Sergio era representante do secretário-geral Kofi Annan e só aceitou o desafio depois que o próprio Bush lhe pediu. Mas, ao chegar a Bagdá, percebeu como os americanos haviam rapidamente se transformado de um exército libertador do jugo de Saddam Hussein em uma tropa de ocupação, que impunha a lei pela metralhadora e com tortura. As dificuldades políticas, o aprofundamento das rusgas entre Bremer e Sergio e a realidade do terreno que passam à margem do filme podem ser complementadas por outra obra do mesmo diretor, um documentário com o mesmo título, Sergio, lançado em 2009 e também disponível na Netflix. É mais duro, cruel e realista, mas vale a pena.

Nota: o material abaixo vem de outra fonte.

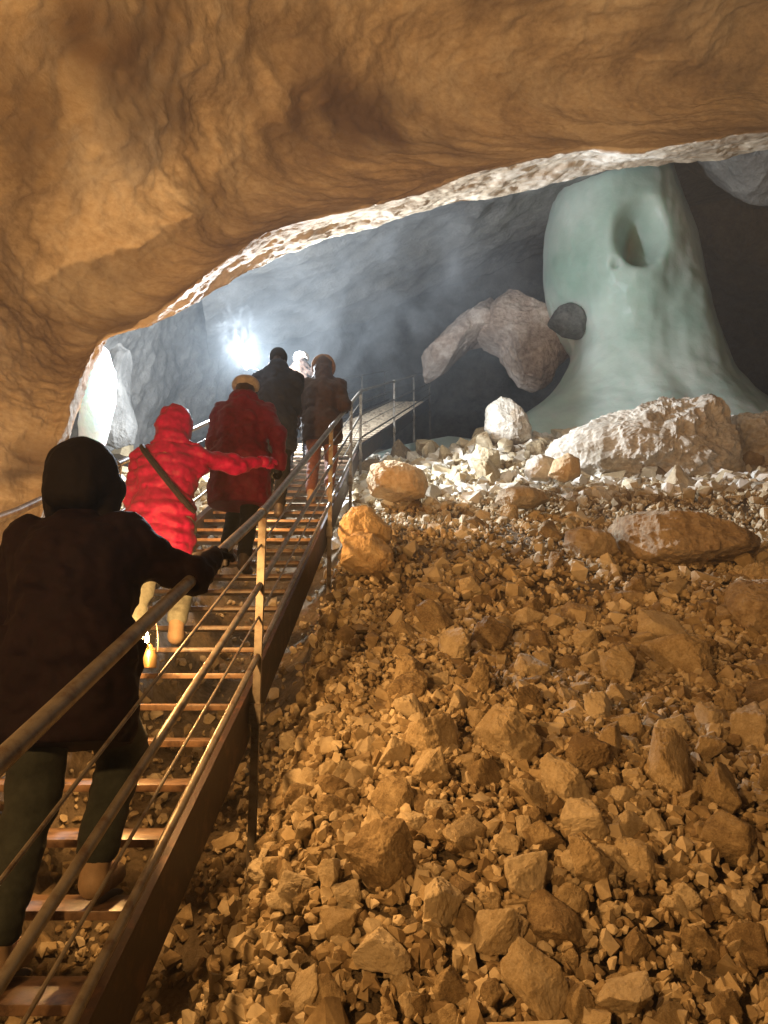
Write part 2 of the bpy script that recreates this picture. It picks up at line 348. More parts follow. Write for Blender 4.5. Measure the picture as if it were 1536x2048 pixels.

Sergio era um dos brasileiros mais conhecidos do mundo. Mas aqui, aqui dentro, no Brasil poucos sabiam quem ele era. Mesmo depois de sua morte no Iraque, seu nome ainda é desconhecido da maioria dos brasileiros. O filme Sergio (2020) e o documentário Sergio (2009) cumprem bem o papel de mostrar um a importância do diálogo, em um momento de polarizações, e a necessidade de liderança pela conciliação em dias em que o país - e o mundo - carecem de líderes, diante de mais um capítulo desafiador da história da humanidade.